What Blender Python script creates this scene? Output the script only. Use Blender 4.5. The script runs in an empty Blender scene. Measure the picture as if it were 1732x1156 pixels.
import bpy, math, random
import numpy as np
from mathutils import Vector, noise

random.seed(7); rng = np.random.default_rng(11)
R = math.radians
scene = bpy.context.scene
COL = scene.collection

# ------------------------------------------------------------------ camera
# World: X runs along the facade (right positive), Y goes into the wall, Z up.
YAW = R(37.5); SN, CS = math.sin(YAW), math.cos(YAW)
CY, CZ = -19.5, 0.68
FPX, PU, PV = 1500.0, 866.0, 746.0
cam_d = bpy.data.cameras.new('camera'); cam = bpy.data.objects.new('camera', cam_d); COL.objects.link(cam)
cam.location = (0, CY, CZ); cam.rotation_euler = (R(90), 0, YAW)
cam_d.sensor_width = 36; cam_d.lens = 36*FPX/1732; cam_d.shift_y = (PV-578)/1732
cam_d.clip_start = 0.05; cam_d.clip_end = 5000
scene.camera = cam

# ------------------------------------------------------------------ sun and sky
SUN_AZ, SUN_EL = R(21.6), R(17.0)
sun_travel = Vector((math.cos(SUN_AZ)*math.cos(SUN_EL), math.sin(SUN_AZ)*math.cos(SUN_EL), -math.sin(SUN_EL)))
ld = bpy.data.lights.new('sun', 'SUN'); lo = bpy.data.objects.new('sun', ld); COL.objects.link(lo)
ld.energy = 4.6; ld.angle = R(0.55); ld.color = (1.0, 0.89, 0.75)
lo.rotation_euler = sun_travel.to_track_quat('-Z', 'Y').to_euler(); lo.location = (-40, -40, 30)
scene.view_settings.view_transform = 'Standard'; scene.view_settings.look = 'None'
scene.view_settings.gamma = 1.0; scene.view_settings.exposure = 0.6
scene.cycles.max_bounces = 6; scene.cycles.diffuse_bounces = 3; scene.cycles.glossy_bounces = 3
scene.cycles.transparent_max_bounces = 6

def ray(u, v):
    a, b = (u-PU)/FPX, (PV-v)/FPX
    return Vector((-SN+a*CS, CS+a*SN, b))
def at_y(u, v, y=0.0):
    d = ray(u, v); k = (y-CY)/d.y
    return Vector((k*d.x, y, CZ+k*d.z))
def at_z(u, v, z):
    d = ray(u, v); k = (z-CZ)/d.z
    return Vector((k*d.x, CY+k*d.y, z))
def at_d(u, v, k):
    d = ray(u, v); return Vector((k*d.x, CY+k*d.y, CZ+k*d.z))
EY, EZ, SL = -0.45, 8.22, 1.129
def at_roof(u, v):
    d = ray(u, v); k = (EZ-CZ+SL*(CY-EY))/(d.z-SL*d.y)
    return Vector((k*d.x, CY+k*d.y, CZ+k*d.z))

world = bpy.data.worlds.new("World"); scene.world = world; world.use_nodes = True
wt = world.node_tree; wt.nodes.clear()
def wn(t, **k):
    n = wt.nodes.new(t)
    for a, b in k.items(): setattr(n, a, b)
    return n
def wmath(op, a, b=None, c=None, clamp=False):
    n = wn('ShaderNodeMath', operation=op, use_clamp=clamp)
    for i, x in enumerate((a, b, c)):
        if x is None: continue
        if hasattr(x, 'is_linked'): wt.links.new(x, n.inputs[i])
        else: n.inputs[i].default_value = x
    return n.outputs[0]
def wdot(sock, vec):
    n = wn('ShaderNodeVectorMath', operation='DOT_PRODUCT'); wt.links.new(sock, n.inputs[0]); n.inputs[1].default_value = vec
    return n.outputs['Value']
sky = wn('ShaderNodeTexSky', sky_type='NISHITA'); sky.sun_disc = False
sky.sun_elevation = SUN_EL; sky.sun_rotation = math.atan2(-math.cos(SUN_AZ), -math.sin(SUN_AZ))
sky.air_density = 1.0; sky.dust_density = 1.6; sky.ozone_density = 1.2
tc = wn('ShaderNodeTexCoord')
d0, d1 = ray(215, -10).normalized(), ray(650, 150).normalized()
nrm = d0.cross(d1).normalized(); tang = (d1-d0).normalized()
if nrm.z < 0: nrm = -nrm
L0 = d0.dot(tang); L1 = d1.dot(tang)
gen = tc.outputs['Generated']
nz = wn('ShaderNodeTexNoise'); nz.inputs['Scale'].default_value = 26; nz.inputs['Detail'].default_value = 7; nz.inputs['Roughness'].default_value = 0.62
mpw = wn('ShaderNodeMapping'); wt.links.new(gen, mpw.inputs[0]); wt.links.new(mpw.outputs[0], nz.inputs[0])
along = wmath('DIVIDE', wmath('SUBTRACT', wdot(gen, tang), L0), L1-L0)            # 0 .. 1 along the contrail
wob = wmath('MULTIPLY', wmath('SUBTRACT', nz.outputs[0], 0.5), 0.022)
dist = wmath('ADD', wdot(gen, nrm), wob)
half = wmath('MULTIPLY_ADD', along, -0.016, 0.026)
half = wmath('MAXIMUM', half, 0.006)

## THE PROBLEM
Give again, word for word, the lines of the listing, starting at its first line and ending with the line containing "from mathutils import Vector, noise".

## EXERCISE RESULT
What Blender Python script creates this scene? Output the script only. Use Blender 4.5. The script runs in an empty Blender scene. Measure the picture as if it were 1732x1156 pixels.
import bpy, math, random
import numpy as np
from mathutils import Vector, noise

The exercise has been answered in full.